Nachhilfe für junge Radfahrer

Mit einem gezielten Programm will die Polizei auch an weiterführenden Schulen in Sachen Verkehrserziehung und Unfallverhütung aktiv werden.

Ratingen. Jessica muss wieder laufen lernen. Mühsam, schmerzhaft und in kleinen Schritten. Die Zwölfjährige lag nach einem schweren Verkehrsunfall mit komplizierten Brüchen wochenlang im Krankenhaus. Wer Schuld an dem Unfall hat, wird ein Gericht klären. Der Autofahrer, mit dessen Wagen Jessica zusammenstieß, hatte nach Ansicht der Polizei eigentlich keine Chance, den Unfall zu verhindern: Das Mädchen war im Dunkeln ohne Beleuchtung am Rad über den Fußgängerüberweg geradelt. Und als die Polizei das Fahrrad nach dem Unfall untersuchte, stellte sich heraus, dass auch die Bremsen nahezu ohne Wirkung waren.

Jessica ist zum Glück ein Einzelfall. Der Zustand ihres Fahrrades und ihr Fehlverhalten im Straßenverkehr allerdings nicht. Die Polizei will deshalb bei der Verkehrserziehung und Unfallverhütung neue Wege gehen.
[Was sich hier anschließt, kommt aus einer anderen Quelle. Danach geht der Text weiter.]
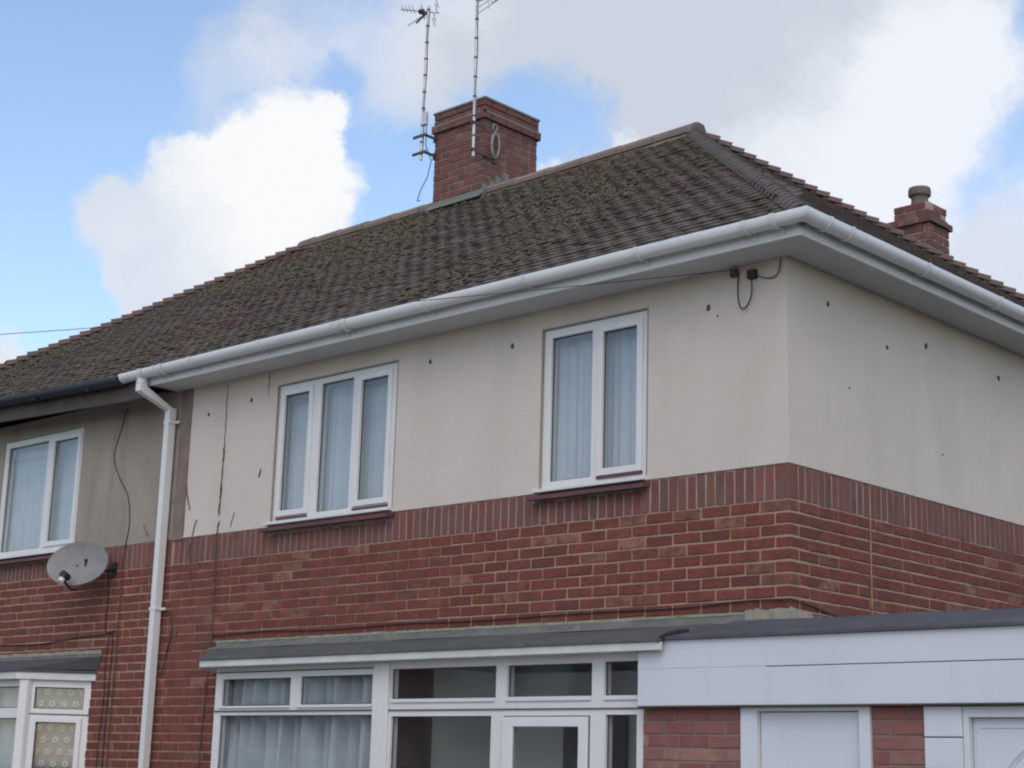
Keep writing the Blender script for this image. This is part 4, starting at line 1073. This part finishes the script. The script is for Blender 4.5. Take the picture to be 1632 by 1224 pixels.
b = MB(); b.tube([c - uy_ * .22 - nrm * .03, c - uy_ * .25 + nrm * .05, lnb - uy_ * .05], .011, 8); b.tube([lnb - uy_ * .055 - nrm * .03, lnb - uy_ * .0], .012, 8); b.build('feed_arm', M['black'], D)
b = MB(); b.tube([lnb + nrm * .03, lnb - nrm * .06], [.036, .032], 12); b.tube([lnb, lnb - uy_ * .07], .02, 8); LN = b.build('feed_head', M['black'], D, smooth=True)
b = MB(); b.tube([lnb - uy_ * .035 + nrm * .005 - sx_ * .01, lnb - uy_ * .075 + nrm * .02 - sx_ * .01], .028, 12); b.build('feed_cap', M['upvc'], LN, smooth=True)
b = MB(); b.tube([c - nrm * .01, c - nrm * .09 + V((.02, 0, -.02)), V((-7.22, -.02, -.22))], .013, 8); b.box(-7.26, -7.18, -.016, 0.004, -.27, -.15); b.box(c.x - .06, c.x + .06, c.y + .02, c.y + .06, c.z - .07, c.z + .06); b.build('wall_bracket', M['black'], D)

# ------------------------------------------------------------------ cables, dead creeper, drop wire
def cable(name, pts, r, mat, label, cat='cable', grp=None, n=6, sub=4):
    P = []; pts = [V(p) for p in pts]
    for i in range(len(pts) - 1):
        p0 = pts[max(i - 1, 0)]; p1 = pts[i]; p2 = pts[i + 1]; p3 = pts[min(i + 2, len(pts) - 1)]
        for j in range(sub):
            t = j / sub; P.append(.5 * ((2 * p1) + (p2 - p0) * t + (2 * p0 - 5 * p1 + 4 * p2 - p3) * t * t + (3 * p1 - p0 - 3 * p2 + p3) * t ** 3))
    P.append(pts[-1]); b = MB(); b.tube(P, r, n); return b.build(name, M[mat], None, smooth=True, label=label, cat=cat, group=grp)
Yb = -.009
cable('wall_cable', [(-5.70, Yb, -.86), (-5.0, Yb, -.845), (-4.2, Yb, -.862), (-3.4, Yb, -.85), (-2.6, Yb, -.86), (-1.6, Yb, -.85), (-.8, Yb, -.855), (-.35, Yb - .003, -.835), (-.02, -.014, -.84), (.014, .02, -.842), (.011, .25, -.865), (.011, .5, -.905), (.011, .75, -.94), (.011, 1.05, -.965)], .0048, 'black',
      'black cable running along the brick just above the canopy flashing and round the house corner')
cable('wall_cable', [(-9.9, Yb, -.80), (-9.0, Yb, -.83), (-8.3, Yb, -.84), (-7.7, Yb, -.80), (-7.3, Yb, -.79), (-7.12, Yb, -.76)], .0048, 'black', 'thin black cable sagging across the neighbour brickwork above the left bay roof')
cable('wall_cable', [(-7.204, -.006, 1.281), (-7.30, -.006, 1.05), (-7.361, -.006, .828), (-7.24, -.006, .62), (-7.088, -.008, .451), (-7.03, -.008, .217), (-7.05, -.008, .05), (-7.085, -.009, -.10), (-7.08, -.009, -.35), (-7.075, -.009, -.734), (-7.08, -.009, -1.6), (-7.09, -.009, -2.4)], .0055, 'stem',
      'thin dark cable curving down the grey brown render then straight down the brick')
cable('wall_cable', [(-7.20, Yb, -.75), (-7.225, Yb, -1.05), (-7.21, Yb, -1.4), (-7.235, Yb, -1.8), (-7.23, Yb, -2.5)], .0048, 'black', 'black cable dropping beside the left bay window, nearest to its frame')
cable('wall_cable', [(-7.30, Yb, -.20), (-7.27, Yb, -.45), (-7.27, Yb, -.76), (-7.15, Yb, -.80), (-7.14, Yb, -1.2), (-7.15, Yb, -1.7), (-7.14, Yb, -2.4)], .0048, 'black', 'black cable from behind the satellite dish down the brick')
cable('wall_cable', [(-6.36, -.03, -.62), (-6.30, -.014, -.66), (-6.26, -.012, -.80), (-6.32, -.012, -1.0), (-6.345, -.02, -1.15)], .0048, 'black', 'short black cable looping out from the white downpipe clip')
# junction box and loops near the corner
JB = MB(); JB.box(-.275, -.215, -.045, -.006, 1.215, 1.275); jb = JB.build('junction_box', M['black'], None, bevel=.005, label='small black junction box under the soffit near the house corner', cat='junction box')
cable('wall_cable', [(-.36, -.012, 1.27), (-.355, -.03, 1.18), (-.345, -.035, 1.08), (-.318, -.035, 1.025), (-.275, -.03, 1.05), (-.25, -.025, 1.13), (-.25, -.03, 1.215)], .0048, 'black', 'black cable hanging in a long loop below the junction box')
cable('wall_cable', [(-.215, -.025, 1.235), (-.15, -.02, 1.205), (-.09, -.015, 1.20), (-.05, -.014, 1.235), (-.035, -.014, 1.315)], .004, 'stem', 'thin cable looping from the junction box up to the soffit at the corner')
b = MB(); b.box(-.41, -.36, -.04, -.006, 1.255, 1.30); b.tube([(-.385, -.03, 1.28), (-.385, -.07, 1.30)], .006, 6); b.build('wire_bracket', M['metal_dark'], None, label='small rusty bracket under the soffit holding the overhead wire', cat='bracket')
P = []
A0 = V((-.385, -.06, 1.30)); DRC = V((-2.47, -.6, 0)).normalized()
for i in range(41):
    d_ = 26 * i / 40; P.append(V((A0.x, A0.y - .0, 0)) + DRC * d_ + V((0, 0, 1.29 + .026 * d_ + .0024 * d_ * d_)))
b = MB(); b.tube(P, .0031, 6); b.build('overhead_wire', M['metal_dark'], None, smooth=True, label='telephone wire strung from the corner bracket across the gutter and away at the left', cat='wire')
tp = P[-1]
b = MB(); b.tube([(tp.x, tp.y, -ZO), (tp.x, tp.y, tp.z + .3)], [.15, .11], 12); b.build('telegraph_pole', M['wood'], None, smooth=True, label='wooden telegraph pole beyond the left edge carrying the telephone wire', cat='pole')
# dead creeper: main stem and loose twigs
CR = empty('dead_creeper', (-5.7, 0, -1.95), 'dry dead creeper stem clinging up the cream render left of the three light window', 'climbing plant')
random.seed(21)
def twig(pts, r, name='stem'):
    P = []
    for i in range(len(pts) - 1):
        a, c_ = V(pts[i]), V(pts[i + 1]); k_ = max(2, int((c_ - a).length / .03))
        for j in range(k_): P.append(a.lerp(c_, j / k_) + V((random.uniform(-.005, .005), random.uniform(-.002, .001), 0)))
    P.append(V(pts[-1])); rs = [r * random.uniform(.5, 1.5) for _ in P]
    b = MB(); b.tube(P, rs, 5)
    for q in P[::3]:
        a = random.uniform(0, 6.3); b.tube([q, q + V((cos(a) * .018, -.003, sin(a) * .018))], .0018, 4)
    b.build(name, M['stem'], CR)
twig([(-5.706, -.012, 1.30), (-5.70, -.012, .95), (-5.695, -.012, .75)], .0025)
twig([(-5.695, -.012, .75), (-5.70, -.012, .45), (-5.708, -.012, .27), (-5.71, -.012, .15)], .0065)
twig([(-5.70, -.012, .10), (-5.72, -.012, 0.0), (-5.71, -.012, -.26), (-5.70, -.012, -.6), (-5.693, -.012, -.80), (-5.72, -.012, -1.2), (-5.74, -.012, -1.6), (-5.76, -.012, -2.1)], .0065)
twig([(-6.20, -.012, .47), (-6.18, -.012, .36), (-6.13, -.012, .24)], .005, 'twig')
twig([(-6.21, -.012, .25), (-6.20, -.012, .05)], .003, 'twig')
twig([(-6.02, -.012, .14), (-6.06, -.012, .03), (-6.09, -.012, -.12), (-6.06, -.012, -.3), (-5.99, -.012, -.5)], .004, 'twig')
twig([(-5.175, -.012, .50), (-5.20, -.012, .43)], .005, 'twig')
twig([(-5.54, -.012, .05), (-5.50, -.012, .16)], .003, 'twig')
twig([(-5.138, -.012, 1.30), (-5.139, -.012, 1.12)], .003, 'twig')
twig([(-6.80, -.006, .15), (-6.72, -.006, .05)], .004, 'twig')
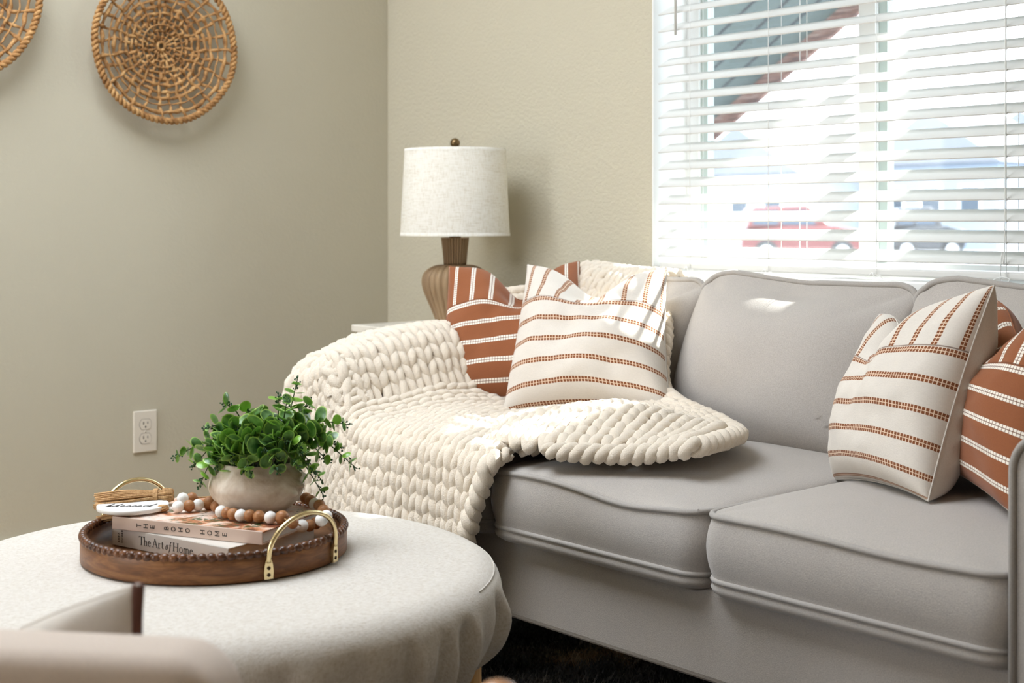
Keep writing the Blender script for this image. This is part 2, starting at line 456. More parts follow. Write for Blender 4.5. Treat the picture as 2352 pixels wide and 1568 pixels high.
ob('pull_cord', tube(smooth_path([(2.105, -.002, 1.9), (2.105, -.003, .93), (2.10, -.006, .86), (2.098, -.008, .815), (2.11, -.012, .8), (2.12, -.012, .808), (2.105, -.012, .812), (2.085, -.012, .806), (2.078, -.012, .79)], 8), .0012, 6), m_cord, blind)
ob('tilt_wand', tube([(1.222, -.006, WZ1 - .05), (1.222, -.006, 1.385)], .0035, 8), m_slat, blind)
# ------------------------------------------------------------------ OUTSIDE
m_conc = M('concrete_ground', (.24, .24, .25), .9); m_conc.bump(m_conc.noise(3, 3), .2, .02); m_conc = m_conc.m
m_siding = plain('pale_siding', srgb(150, 156, 162), .8); m_roof = plain('grey_shingle', srgb(112, 114, 120), .9); m_hwin = plain('house_window_dark', srgb(40, 56, 70), .2)
m_soffit = M('sage_soffit', srgb(70, 84, 84), .8); _x, _y, _z = m_soffit.xyz()
m_soffit.color(m_soffit.mix((_y * 5).fract() < .12, m_soffit.mix(m_soffit.noise(1.3, 2), srgb(56, 70, 72), srgb(100, 112, 106)), srgb(26, 32, 36))); m_soffit = m_soffit.m; m_beam = plain('white_beam', srgb(232, 230, 224), .6)
def m_fascia_f():
    m = M('brown_fascia', srgb(140, 108, 98), .8); n = m.noise(1, 3, .6, m.coord(scale=(8, 2, 90)))
    m.color(m.ramp(n, [(.35, srgb(80, 58, 54)), (.5, srgb(122, 86, 74)), (.65, srgb(150, 130, 122))])); return m.m
m_fascia = m_fascia_f()
GZ = -.25
tag(struct('ground', box(-90, 60, .17, 120, GZ - .2, GZ), m_conc), 'pale concrete ground and street outside the window', 'ground')
porch = thing('porch_roof', 'sloping porch roof with brown fascia seen through upper left pane', 'porch roof', (.2, 1.6, 1.9))
D0, D1 = .2, 3.0
sl_ = .6217
def rz(x): return 1.912 + sl_ * (x + .376)
xa, xb = -2.2, 4.0
nrm = unit((-sl_, 0, 1))
def slab(y0, y1, xa, xb, lo, hi):
    V = []
    for y in (y0, y1):
        for x, o in ((xa, lo), (xb, lo), (xb, hi), (xa, hi)): V.append((x, y, rz(x) + o))
    return V, [(0, 1, 2, 3), (7, 6, 5, 4), (0, 4, 5, 1), (1, 5, 6, 2), (2, 6, 7, 3), (3, 7, 4, 0)]
ob('roof_deck', slab(D0, D1, xa, xb, .10, .2), m_soffit, porch, smooth=False)
ob('fascia', slab(D1, D1 + .03, xa, xb, 0, .115), m_fascia, porch, smooth=False)
ob('rafter', slab(D1 - 1.0, D1 - .9, xa, xb, .03, .1), m_soffit, porch, smooth=False)
ob('rafter', slab(D1 - 1.9, D1 - 1.82, xa, xb, .04, .1), m_beam, porch, smooth=False)
ob('wall_bracket', obox((-.1, 1.6, 1.98), (.32, .0, .05), (0, .03, 0), (-.015, 0, .07)), m_beam, porch, smooth=False)
pc = ob('porch_column', box(2.12, 2.6, 1.0, 1.42, GZ, 3.0), m_siding, smooth=False, origin=(2.41, 1.2, GZ))
tag(pc, 'pale square porch column just right of the window outside', 'column')

def house(px, Z, w, dpt, hw, hr, label, mat):
    c = atz(px, YH, Z); c[2] = GZ
    h = thing('house', label, 'house', tuple(c), 'houses across the street')
    x0, x1, y0, y1 = c[0] - w / 2, c[0] + w / 2, c[1], c[1] + dpt
    ob('house_wall', box(x0, x1, y0, y1, GZ, GZ + hw), mat, h, smooth=False)
    V = [(x0 - .4, y0 - .4, GZ + hw), (x1 + .4, y0 - .4, GZ + hw), (x1 + .4, y1 + .4, GZ + hw), (x0 - .4, y1 + .4, GZ + hw), (c[0], y0 - .4, GZ + hw + hr), (c[0], y1 + .4, GZ + hw + hr)]
    ob('roof', (V, [(0, 1, 4), (2, 3, 5), (1, 2, 5, 4), (3, 0, 4, 5), (0, 3, 2, 1)]), m_roof, h, smooth=False)
    for fx in (.2, .5, .8):
        a = x0 + w * fx
        f = ob('house_window', box(a - .55, a + .55, y0 - .06, y0, GZ + hw * .35, GZ + hw * .75), m_white, h, smooth=False)
        ob('pane', box(a - .45, a + .45, y0 - .09, y0 - .06, GZ + hw * .38, GZ + hw * .72), m_hwin, f, smooth=False)
house(1700, 64, 6.4, 6, 3.4, 2.2, 'pale gabled house seen through left part of window', m_siding)
house(1905, 92, 8, 8, 4.6, 2.3, 'pale gabled house seen just left of the window mullion', plain('cream_siding', srgb(156, 148, 136), .8))
house(2140, 62, 6.4, 6, 3.8, 2.4, 'pale gabled house seen through middle of right pane', plain('blue_siding', srgb(132, 144, 158), .8))
house(2350, 80, 8, 8, 5.0, 2.6, 'pale gabled house seen at right edge of window', plain('grey_siding', srgb(118, 130, 144), .8))
m_tyre = plain('tyre_rubber', (.03, .03, .03), .8); m_hub = plain('wheel_hub', (.6, .6, .62), .3, .7); m_cglass = plain('car_glass', srgb(44, 62, 80), .1)
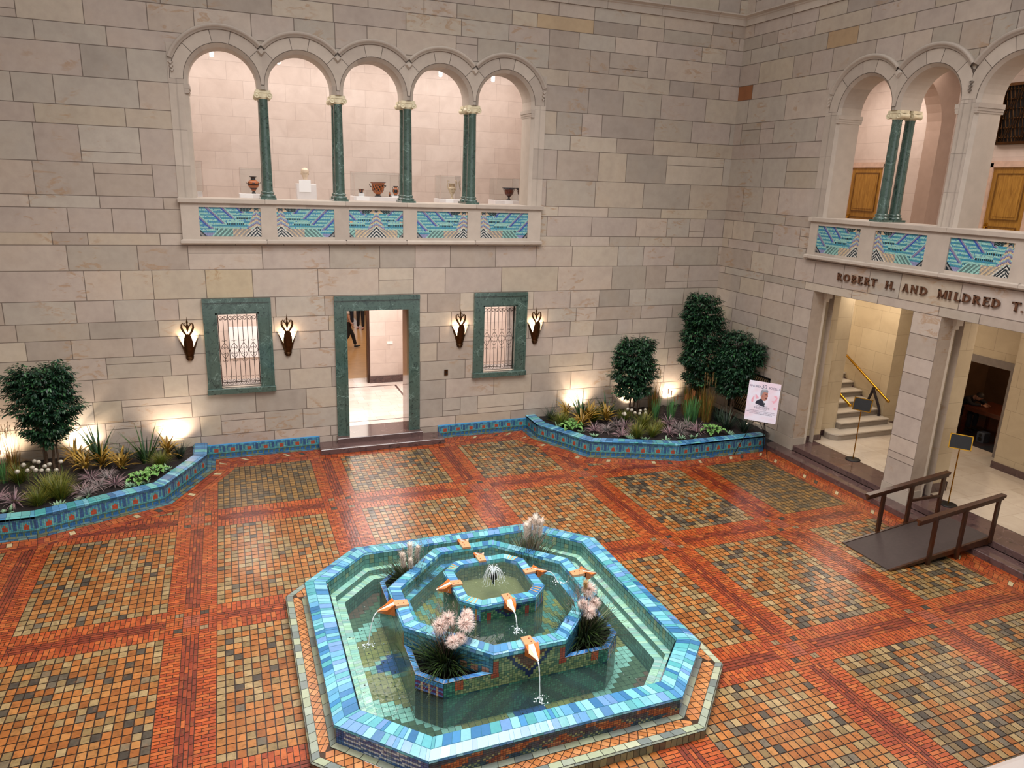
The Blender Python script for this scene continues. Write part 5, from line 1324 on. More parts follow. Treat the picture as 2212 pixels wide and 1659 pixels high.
def vase(name, label, x, y, z, prof, colf, hand=(), group=None):
    t = thing(name, label, 'vase', (x, y, z), group); mb = MB(); n = 28; P = []
    for (r0, z0), (r1, z1) in zip(prof, prof[1:]):
        m = max(1, int(abs(z1 - z0) / .012))
        for k in range(m): P.append((r0 + (r1 - r0) * k / m, z0 + (z1 - z0) * k / m))
    P.append(prof[-1]); mb.lathe(P, (x, y, z), n, colf=lambda k, i: colf(P[min(k, len(P) - 1)][1], i, n)); mb.build('body', vm, t)
    for h in hand: mb = MB(); mb.tube([(x + a, y, z + b) for a, b in h[0]], h[1], 6, h[2] if len(h) > 2 else BLK); mb.build('handle', vm, t)
plinth(-12.28, -11.72, 1.75, 2.25, 5.76, 'white plinth under the dark-necked vase behind the first green column', (-12.26, -11.98, 5.62, 5.755)); case(-12.24, -11.74, 1.77, 2.23, 5.765, 6.335, 'clear case over the dark-necked vase behind the first arch')
vase('hydria', 'red and black water jar with dark neck and small side handles, behind the first arch', -11.95, 2.0, 5.765, [(.002, 0), (.045, 0), (.05, .012), (.03, .03), (.035, .05), (.07, .10), (.12, .17), (.134, .22), (.125, .26), (.09, .29), (.055, .305), (.05, .36), (.085, .378), (.088, .385), (.04, .38)],
     lambda z, i, n: BLK if z > .29 or z < .04 else (BRN if .17 < z < .21 or .08 < z < .125 else (ORG if not (.215 < z < .245 and i % 5 < 2) else BRN)), (([(.125, .22), (.155, .235), (.165, .265)], .006), ([(-.125, .22), (-.155, .235), (-.165, .265)], .006), ([(0, .385), (.008, .40), (0, .395)], .006)))
plinth(-10.98, -10.53, 1.8, 2.2, 6.02, 'white plinth with a text board under the marble head', (-10.93, -10.66, 5.83, 6.11)); plinth_z = 6.115
t = thing('display_block', 'small white block carrying the marble head', 'plinth', (-10.757, 2.0, 6.02)); mb = MB(); mb.box(-10.855, -10.66, 1.88, 2.12, 6.02, 6.115); mb.build('block', M['white'], t)
t = thing('marble_head', 'pale marble head of a youth on a white block behind the second arch', 'sculpture', (-10.765, 2.0, 6.115)); mb = MB(); n, m = 32, 26; R = []
for k in range(m + 1):
    v = k / m; z = .005 + .272 * v; ring = []
    w0 = np.interp(v, [0, .06, .16, .26, .40, .55, .72, .88, .96, 1], [.050, .050, .052, .066, .078, .088, .092, .074, .046, .004]); dpt = np.interp(v, [0, .1, .2, .4, .6, .8, .95, 1], [.05, .055, .075, .095, .108, .105, .06, .004])
    for i in range(n):
        a = 2 * PI * i / n - PI / 2 + .0; cx_, sy = math.cos(a), math.sin(a); xx = w0 * cx_; yy = dpt * sy; f = max(0, -sy)
        if f > .0:
            nose = math.exp(-(cx_ / .16) ** 2) * np.interp(v, [.28, .36, .42, .55, .60], [0, .024, .016, .006, 0]); eye = math.exp(-((abs(cx_) - .42) / .17) ** 2) * math.exp(-((v - .53) / .035) ** 2) * .017; brow = math.exp(-((v - .60) / .03) ** 2) * .007 * (abs(cx_) < .8)
            mouth = math.exp(-((v - .265) / .012) ** 2) * math.exp(-(cx_ / .3) ** 2) * .008; lip = math.exp(-((v - .245) / .012) ** 2) * math.exp(-(cx_ / .3) ** 2) * .008 + math.exp(-((v - .29) / .012) ** 2) * math.exp(-(cx_ / .3) ** 2) * .006; chin = math.exp(-((v - .18) / .04) ** 2) * math.exp(-(cx_ / .4) ** 2) * .008
            yy -= (nose + brow + lip + chin - eye - mouth)
        if v > .68: q = .004 * math.sin(i * 2.3 + k * 1.9); xx += q; yy += q
        ring.append((-10.765 + xx, 2.0 + yy, 6.115 + z))
    R.append(ring)
mb.rings(R, lin('#d3bfa6')); mb.build('head', attrmat('aged_marble', .5, 0, .08, 30), t)
for s in (-1, 1): mb = MB(); mb.sphere((-10.765 + s * .088, 2.01, 6.255), (.012, .02, .03), 8, 6, lin('#cdb89e')); mb.build('ear', bpy.data.materials['aged_marble'], t)
plinth(-9.66, -8.38, 1.7, 2.3, 5.765, 'wide white plinth with three vases under one glass case', (-9.60, -9.28, 5.60, 5.755)); case(-9.64, -8.42, 1.72, 2.28, 5.77, 6.345, 'wide clear case over the big krater behind the middle arch')
t = thing('display_block', 'small white block lifting the flared cup', 'plinth', (-9.43, 2.0, 5.765)); mb = MB(); mb.box(-9.49, -9.36, 1.94, 2.06, 5.766, 5.84); mb.build('block', M['white'], t)
vase('cup', 'small flared red and black cup left of the big krater', -9.43, 2.0, 5.84, [(.002, 0), (.035, 0), (.045, .03), (.062, .08), (.09, .092), (.09, .098), (.05, .09)], lambda z, i, n: BLK if z < .02 or z > .08 else (ORG if (i // 2) % 3 == 0 else BRN))
vase('krater', 'big red-figured bell krater with upturned handles, behind the middle arch', -9.01, 2.0, 5.77, [(.002, 0), (.085, 0), (.085, .01), (.06, .02), (.06, .055), (.11, .09), (.145, .15), (.155, .22), (.155, .28), (.165, .31), (.195, .335), (.198, .345), (.15, .335)],
     lambda z, i, n: BLK if z < .055 or z > .325 else (BRN if .29 < z < .305 else ((BLK if (i * 7 + int(z * 40)) % 5 < 2 else ORG) if .11 < z < .28 else ORG)), (([(.15, .22), (.19, .24), (.2, .275), (.175, .27), (.16, .25)], .010), ([(-.15, .22), (-.19, .24), (-.215, .285)], .010)))
vase('vial', 'tiny red and black oil flask between krater and amphora', -8.725, 1.95, 5.77, [(.002, 0), (.012, .005), (.02, .04), (.024, .07), (.012, .09), (.009, .105), (.013, .118), (.002, .12)], lambda z, i, n: BLK if z > .09 or z < .02 else (ORG if z > .05 else BRN))
vase('amphora', 'small two-handled amphora with black figure, half behind the third column', -8.565, 2.0, 5.80, [(.002, 0), (.042, 0), (.045, .01), (.035, .02), (.055, .05), (.078, .10), (.072, .15), (.045, .175), (.04, .20), (.055, .225), (.06, .232), (.03, .228)], lambda z, i, n: BLK if z < .02 or z > .2 else (BLK if (n * .62 < i < n * .82 and .06 < z < .14) or i % 14 < 2 else ORG), (([(.05, .215), (.075, .2), (.075, .15)], .006), ([(-.05, .215), (-.075, .2), (-.075, .15)], .006)))
t = thing('display_block', 'low white block under the small amphora', 'plinth', (-8.56, 2.0, 5.765)); mb = MB(); mb.box(-8.68, -8.44, 1.9, 2.1, 5.766, 5.80); mb.build('block', M['white'], t)
plinth(-7.50, -6.90, 1.72, 2.28, 5.755, 'white plinth under the pale tall two-handled vase', (-7.33, -7.13, 5.58, 5.75)); case(-7.47, -6.93, 1.74, 2.26, 5.76, 6.335, 'clear case over the pale two-handled vase')
PAL = lin('#c2ab8c'); PL2 = lin('#a78c6c')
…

Auch an den weiterführenden Schulen soll es künftig verstärkt Sicherheitsberatungen geben.

Bislang fanden die Aufklärungsmaßnahmen vor allem im Kindergarten ("Fußgängerführerschein") und in den Grundschulen statt. Im dritten und vierten Schuljahr organisierte die Polizei flächendeckend das Radfahrtraining, das mit einer kleinen Theorieprüfung und einem praktischen Teil abschloss. Natürlich wurde auch das Fahrrad auf seine Verkehrssicherheit überprüft. Danach war Schluss.

Ein Erlass des Kultursministeriums soll das ändern. Warzecha: "Es gibt spezielle Programme, die auf Realschulen und Gymnasien zugeschnitten sind. Außerdem kann man das Thema auch fächerübergreifend im Unterricht behandeln: In Mathe lässt sich der Bremsweg berechnen, in Bio die Frage klären, warum man einen Helm tragen muss." Vielen Schülern würde auch der theoretische Hintergrund fehlen.

Warzechas Kollege Jörg Guse berichtete auf einem Infoabend für Fünftklässler-Eltern von einem elfjährigen Steppke, der ihm voller Stolz seinen Fahrradtacho gezeigt hatte: als Höchstgeschwindigkeit waren 74Stundenkilometer gespeichert - bergab mit Rückenwind und im höchstem Gang. Als Guse fragte, "wie sähe der Junge wohl aus, wenn er bei diesem Tempo gestürzt wäre?", wurde es ganz still im Raum.